The guys had a tee time so after our enormous brunch, they took off. J had several projects to work on in the cabin while her pal, R, helped as much as necessary. I did my bit by staying out of their way. I did get up off the couch at least twice; once to mix myself a gin and tonic (J had already paused in her projects to make me the first two, I figured I could pitch in by not asking her a third time. I try to be a considerate guest. It's why I keep getting invited back.) and once, later in the day, after the guys were back from golf, I got up and walked all the way down to the dock where Jay was fishing to see how it was going. That constituted my entire exercise regimen for the day.

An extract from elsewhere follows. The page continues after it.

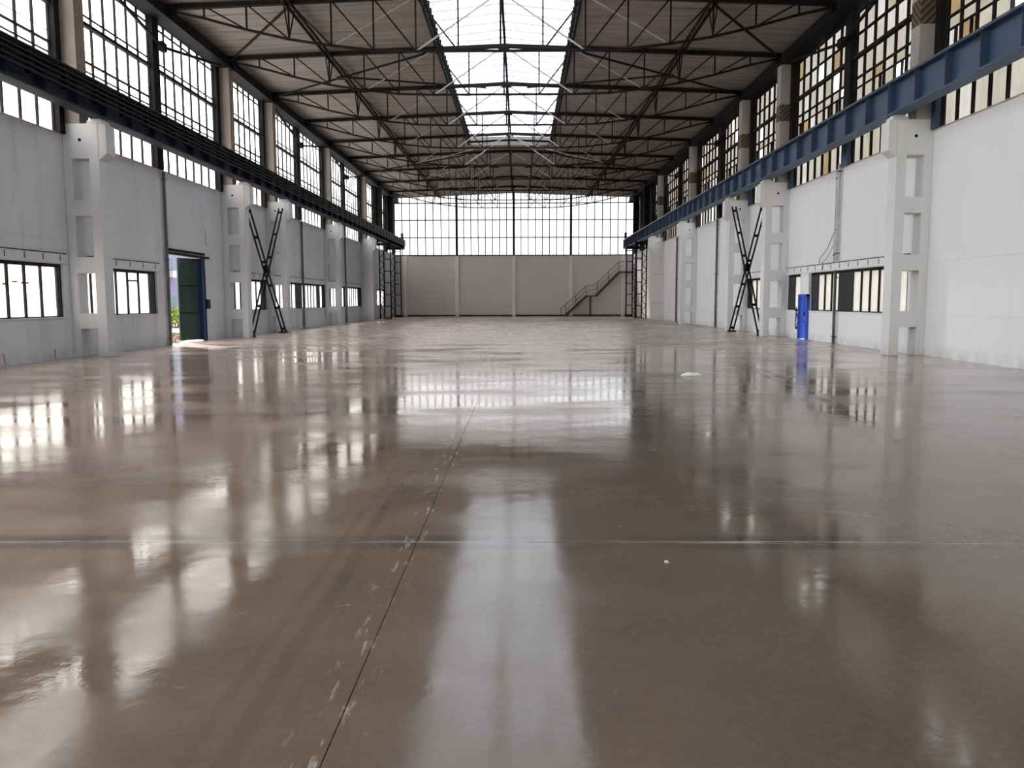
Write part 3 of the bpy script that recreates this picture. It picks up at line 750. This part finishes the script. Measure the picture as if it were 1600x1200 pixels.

Exhausted after that excursion, I fortified myself with yet another g&t and buckled down to finish my book.
I took a pile of Daniel Silva titles from my parents' house when we moved them out last summer. They had all his books, so I knew they liked his stuff and they're a very good indicator as to weather an author is any good or not. I took all the duplicates, which was most of his titles.
Silva writes spy-thrillers, similar to Vince Flynn's but Silva's assassin is an Israeli agent who also happens to be a world class restorer of old Masters. That's his cover, so there's an art history aspect to most of his tales of intrigue and adventure.
Bottom line, he's an excellent story teller, which is really the only thing that matters.
I'll read any genre at all as long as the author can pull me in and make the real world disappear. Not that I don't love the real world, for the most part, I do but when I'm reading a book, I want to live in it.
That's why I have such a problem with the new fad of books written in the present tense. It feels terribly unnatural to me, like the author keeps intruding on the story.
I started Silva with The Defector. I thoroughly enjoyed it! I finished the Rembrandt Affair Thursday night and read Portrait of a Spy in its entirety on Friday, so don't think I didn't get anything done while I sat on the couch. That book is 448 pages long!
So far, it's been a perfect vacation.